**Goal:** Output the full material exactly as it appears here.
- - -
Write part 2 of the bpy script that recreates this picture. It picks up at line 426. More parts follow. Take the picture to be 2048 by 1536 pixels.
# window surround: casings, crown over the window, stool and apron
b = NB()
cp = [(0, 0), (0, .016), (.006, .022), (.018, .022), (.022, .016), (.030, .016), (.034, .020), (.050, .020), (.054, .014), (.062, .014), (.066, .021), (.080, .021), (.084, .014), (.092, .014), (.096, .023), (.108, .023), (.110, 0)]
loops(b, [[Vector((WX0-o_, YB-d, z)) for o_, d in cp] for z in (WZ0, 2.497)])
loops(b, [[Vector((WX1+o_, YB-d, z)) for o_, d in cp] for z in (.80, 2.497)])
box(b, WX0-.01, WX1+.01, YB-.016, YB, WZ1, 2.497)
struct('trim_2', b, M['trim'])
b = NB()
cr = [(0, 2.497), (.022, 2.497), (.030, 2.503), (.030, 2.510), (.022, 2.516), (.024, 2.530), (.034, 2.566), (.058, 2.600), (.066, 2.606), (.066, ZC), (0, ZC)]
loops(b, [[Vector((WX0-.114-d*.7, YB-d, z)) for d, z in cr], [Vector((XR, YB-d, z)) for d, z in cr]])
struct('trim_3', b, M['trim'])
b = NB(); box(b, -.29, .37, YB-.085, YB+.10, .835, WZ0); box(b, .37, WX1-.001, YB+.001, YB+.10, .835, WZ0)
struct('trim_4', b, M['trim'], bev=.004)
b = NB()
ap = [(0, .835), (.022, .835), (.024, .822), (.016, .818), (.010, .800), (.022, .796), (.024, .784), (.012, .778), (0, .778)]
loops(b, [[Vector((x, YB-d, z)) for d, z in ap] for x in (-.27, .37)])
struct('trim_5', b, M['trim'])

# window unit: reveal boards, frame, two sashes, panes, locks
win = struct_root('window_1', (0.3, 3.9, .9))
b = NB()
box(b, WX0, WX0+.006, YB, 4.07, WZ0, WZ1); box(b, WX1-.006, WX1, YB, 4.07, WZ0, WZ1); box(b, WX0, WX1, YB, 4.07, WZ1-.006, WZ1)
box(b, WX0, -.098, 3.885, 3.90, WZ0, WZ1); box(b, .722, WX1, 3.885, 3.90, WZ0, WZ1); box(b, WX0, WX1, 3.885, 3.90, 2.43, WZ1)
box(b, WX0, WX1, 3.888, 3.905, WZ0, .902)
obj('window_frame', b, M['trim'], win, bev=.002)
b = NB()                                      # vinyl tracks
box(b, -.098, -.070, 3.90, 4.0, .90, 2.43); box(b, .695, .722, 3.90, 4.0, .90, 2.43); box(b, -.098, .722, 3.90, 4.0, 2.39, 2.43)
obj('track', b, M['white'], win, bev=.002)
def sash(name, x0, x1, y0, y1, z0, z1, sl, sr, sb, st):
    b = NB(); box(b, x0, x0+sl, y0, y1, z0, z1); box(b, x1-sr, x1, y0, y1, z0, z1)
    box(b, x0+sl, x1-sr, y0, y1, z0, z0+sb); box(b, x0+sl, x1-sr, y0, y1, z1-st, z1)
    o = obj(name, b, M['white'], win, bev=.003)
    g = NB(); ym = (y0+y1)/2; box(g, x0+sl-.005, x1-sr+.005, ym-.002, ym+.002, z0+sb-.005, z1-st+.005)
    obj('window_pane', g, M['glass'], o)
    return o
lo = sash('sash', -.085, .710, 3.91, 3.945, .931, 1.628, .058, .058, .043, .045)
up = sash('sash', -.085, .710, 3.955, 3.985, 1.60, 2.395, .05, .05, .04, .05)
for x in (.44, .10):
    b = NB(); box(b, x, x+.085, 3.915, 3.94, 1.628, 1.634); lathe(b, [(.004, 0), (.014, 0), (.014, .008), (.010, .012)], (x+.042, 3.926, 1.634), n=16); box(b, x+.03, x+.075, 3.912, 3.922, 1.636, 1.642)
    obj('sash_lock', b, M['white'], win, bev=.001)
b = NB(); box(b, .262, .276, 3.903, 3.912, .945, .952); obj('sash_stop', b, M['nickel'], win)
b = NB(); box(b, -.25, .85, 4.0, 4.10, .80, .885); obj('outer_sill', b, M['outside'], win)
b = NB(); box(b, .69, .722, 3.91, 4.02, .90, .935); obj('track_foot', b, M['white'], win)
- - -
**Written response:**
Write part 2 of the bpy script that recreates this picture. It picks up at line 426. More parts follow. Take the picture to be 2048 by 1536 pixels.
# window surround: casings, crown over the window, stool and apron
b = NB()
cp = [(0, 0), (0, .016), (.006, .022), (.018, .022), (.022, .016), (.030, .016), (.034, .020), (.050, .020), (.054, .014), (.062, .014), (.066, .021), (.080, .021), (.084, .014), (.092, .014), (.096, .023), (.108, .023), (.110, 0)]
loops(b, [[Vector((WX0-o_, YB-d, z)) for o_, d in cp] for z in (WZ0, 2.497)])
loops(b, [[Vector((WX1+o_, YB-d, z)) for o_, d in cp] for z in (.80, 2.497)])
box(b, WX0-.01, WX1+.01, YB-.016, YB, WZ1, 2.497)
struct('trim_2', b, M['trim'])
b = NB()
cr = [(0, 2.497), (.022, 2.497), (.030, 2.503), (.030, 2.510), (.022, 2.516), (.024, 2.530), (.034, 2.566), (.058, 2.600), (.066, 2.606), (.066, ZC), (0, ZC)]
loops(b, [[Vector((WX0-.114-d*.7, YB-d, z)) for d, z in cr], [Vector((XR, YB-d, z)) for d, z in cr]])
struct('trim_3', b, M['trim'])
b = NB(); box(b, -.29, .37, YB-.085, YB+.10, .835, WZ0); box(b, .37, WX1-.001, YB+.001, YB+.10, .835, WZ0)
struct('trim_4', b, M['trim'], bev=.004)
b = NB()
ap = [(0, .835), (.022, .835), (.024, .822), (.016, .818), (.010, .800), (.022, .796), (.024, .784), (.012, .778), (0, .778)]
loops(b, [[Vector((x, YB-d, z)) for d, z in ap] for x in (-.27, .37)])
struct('trim_5', b, M['trim'])

# window unit: reveal boards, frame, two sashes, panes, locks
win = struct_root('window_1', (0.3, 3.9, .9))
b = NB()
box(b, WX0, WX0+.006, YB, 4.07, WZ0, WZ1); box(b, WX1-.006, WX1, YB, 4.07, WZ0, WZ1); box(b, WX0, WX1, YB, 4.07, WZ1-.006, WZ1)
box(b, WX0, -.098, 3.885, 3.90, WZ0, WZ1); box(b, .722, WX1, 3.885, 3.90, WZ0, WZ1); box(b, WX0, WX1, 3.885, 3.90, 2.43, WZ1)
box(b, WX0, WX1, 3.888, 3.905, WZ0, .902)
obj('window_frame', b, M['trim'], win, bev=.002)
b = NB()                                      # vinyl tracks
box(b, -.098, -.070, 3.90, 4.0, .90, 2.43); box(b, .695, .722, 3.90, 4.0, .90, 2.43); box(b, -.098, .722, 3.90, 4.0, 2.39, 2.43)
obj('track', b, M['white'], win, bev=.002)
def sash(name, x0, x1, y0, y1, z0, z1, sl, sr, sb, st):
    b = NB(); box(b, x0, x0+sl, y0, y1, z0, z1); box(b, x1-sr, x1, y0, y1, z0, z1)
    box(b, x0+sl, x1-sr, y0, y1, z0, z0+sb); box(b, x0+sl, x1-sr, y0, y1, z1-st, z1)
    o = obj(name, b, M['white'], win, bev=.003)
    g = NB(); ym = (y0+y1)/2; box(g, x0+sl-.005, x1-sr+.005, ym-.002, ym+.002, z0+sb-.005, z1-st+.005)
    obj('window_pane', g, M['glass'], o)
    return o
lo = sash('sash', -.085, .710, 3.91, 3.945, .931, 1.628, .058, .058, .043, .045)
up = sash('sash', -.085, .710, 3.955, 3.985, 1.60, 2.395, .05, .05, .04, .05)
for x in (.44, .10):
    b = NB(); box(b, x, x+.085, 3.915, 3.94, 1.628, 1.634); lathe(b, [(.004, 0), (.014, 0), (.014, .008), (.010, .012)], (x+.042, 3.926, 1.634), n=16); box(b, x+.03, x+.075, 3.912, 3.922, 1.636, 1.642)
    obj('sash_lock', b, M['white'], win, bev=.001)
b = NB(); box(b, .262, .276, 3.903, 3.912, .945, .952); obj('sash_stop', b, M['nickel'], win)
b = NB(); box(b, -.25, .85, 4.0, 4.10, .80, .885); obj('outer_sill', b, M['outside'], win)
b = NB(); box(b, .69, .722, 3.91, 4.02, .90, .935); obj('track_foot', b, M['white'], win)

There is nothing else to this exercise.